Dipendenti pubbliche in pensione con uno scalone unico dal 2012

     Uno scalone unico, che produrrà risparmi complessivi per 1,45 miliardi e nessuna deroga sulle finestre per le dipendenti pubbliche che subiranno l’innalzamento secco dell’età di pensionamento da 61 a 65 anni, a partire dal 2012. È quanto dovrebbe prevedere – secondo quanto si apprende – il testo che approderà domani in cdm per far adeguare l’Italia alla pressante richiesta di Bruxelles di equiparare in anticipo l’età di pensionamento delle lavoratrici pubbliche con i colleghi uomini.

    Secondo Giuliano Cazzola, vice presidente della Commissione Lavoro della Camera, è questa «la scelta, con effetti meno drastici, per le lavoratrici del pubblico impiego. In questo modo chi matura i requisiti previsti (61 anni di età e 20 anni di anzianità contributiva) potrà, se lo riterrà opportuno, andare in quiescenza». Secondo Cazzola, «se invece si prevedessero due scaglioni di due anni ciascuno (63 anni il primo gennaio 2011 e 65 anni il primo gennaio 2012) nessuna lavoratrice potrebbe uscire dal tunnel fino a conclusione del periodo. «Mi auguro poi – ha concluso Cazzola – che il governo sospenda temporaneamente le finestre per le donne colpite dal provvedimento di inasprimento dei requisiti, altrimenti lo scalone diventerebbe di 5 anni».

     Saranno in tutto 32.300 le dipendenti pubbliche che resteranno, totalmente o in parte, bloccate dall’anticipo dell’innalzamento dell’età di pensionamento a 65 anni, tra il 2012 e il 2017, come risulta da alcune stime fornite al governo.l risparmi, nello stesso arco di tempo, sarebbero, in totale, di 2 miliardi di euro rispetto alla normativa attuale.

     Delle 32 mila donne che resteranno bloccate in quell’arco temporale ben 18 mila sono dipendenti della scuola, visto che dall’analisi dei dati storici risulta che il 56% delle donne che vanno in pensione di vecchiaia anticipata, appartengono al comparto della scuola. Solo nella scuola l’introduzione della finestra scorrevole di 12 mesi, determinerebbe uno slittamento della spesa con conseguenti risparmi di 230 milioni l’anno.

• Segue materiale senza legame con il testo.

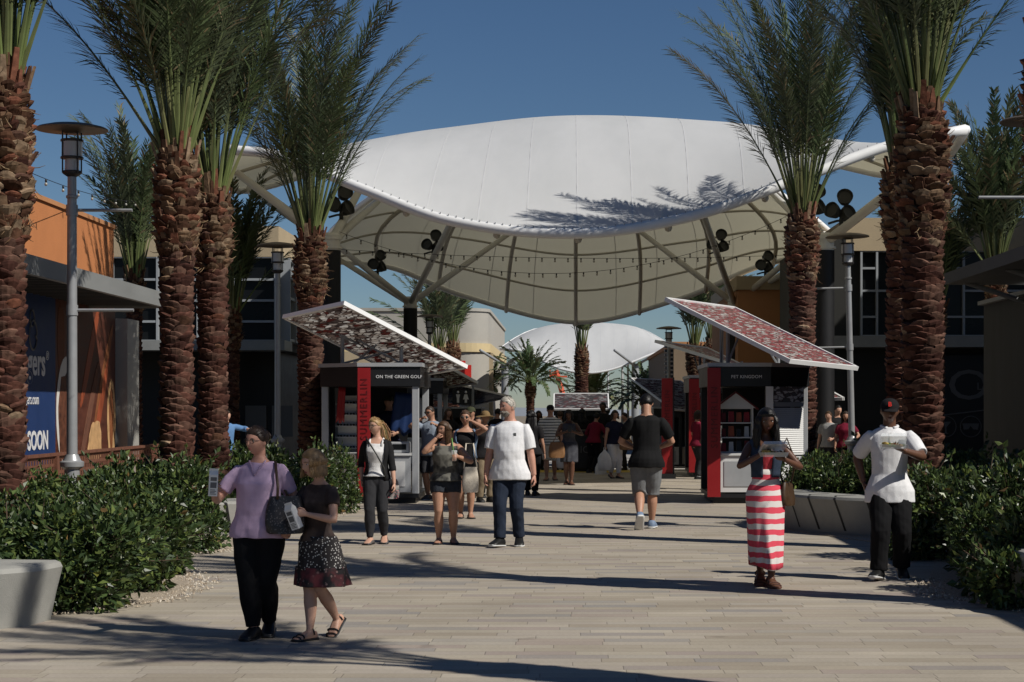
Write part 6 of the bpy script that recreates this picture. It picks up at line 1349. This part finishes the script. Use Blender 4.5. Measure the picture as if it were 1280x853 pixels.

   Quanto alle donne che non raggiungono, dal 2012 al 2017, i 65 anni di età per andare in pensione ci sono le dipendenti che, al 31 dicembre 2011, non hanno ancora maturato i requisiti per la pensione di anzianità (35 anni di contributi e 60 di età, oppure 36 anni di contributi e 59 di età) e quelle che avrebbero maturato l’età pensionabile, nei singoli anni, dal 2012 e il 2017: si tratta delle lavoratrici che prima potevano andare in pensione tra i 62 e i 64 anni di età. E poi stesso arco di tempo, tuttavia, sono 22.509 le lavoratrici che raggiungeranno i requisiti per andare in pensione con le nuove regole, mentre saranno quasi 10 mila (9.791 unità) le dipendenti che matureranno i requisiti solo dopo il 2017.

     I risparmi derivanti da pagamento ritardato di queste pensioni sono valutabili in 2 miliardi di euro fino al 2017, a questa cifra vanno tuttavia decurtati i maggiori esborsi che lo stato dovrà pagare per gli stipendi, sia per la differenza tra ammontare dello stipendio e quello della pensione, sia per l’eliminazione dell’effetto del blocco del turn over. Anche le liquidazioni subiranno un rialzo per effetto del maggior numero di anni di permanenza al lavoro della dipendente. Stime approssimative valutano in circa 1 miliardo le spese maggiori, con conseguente dimezzamento dei risparmi pensionistici.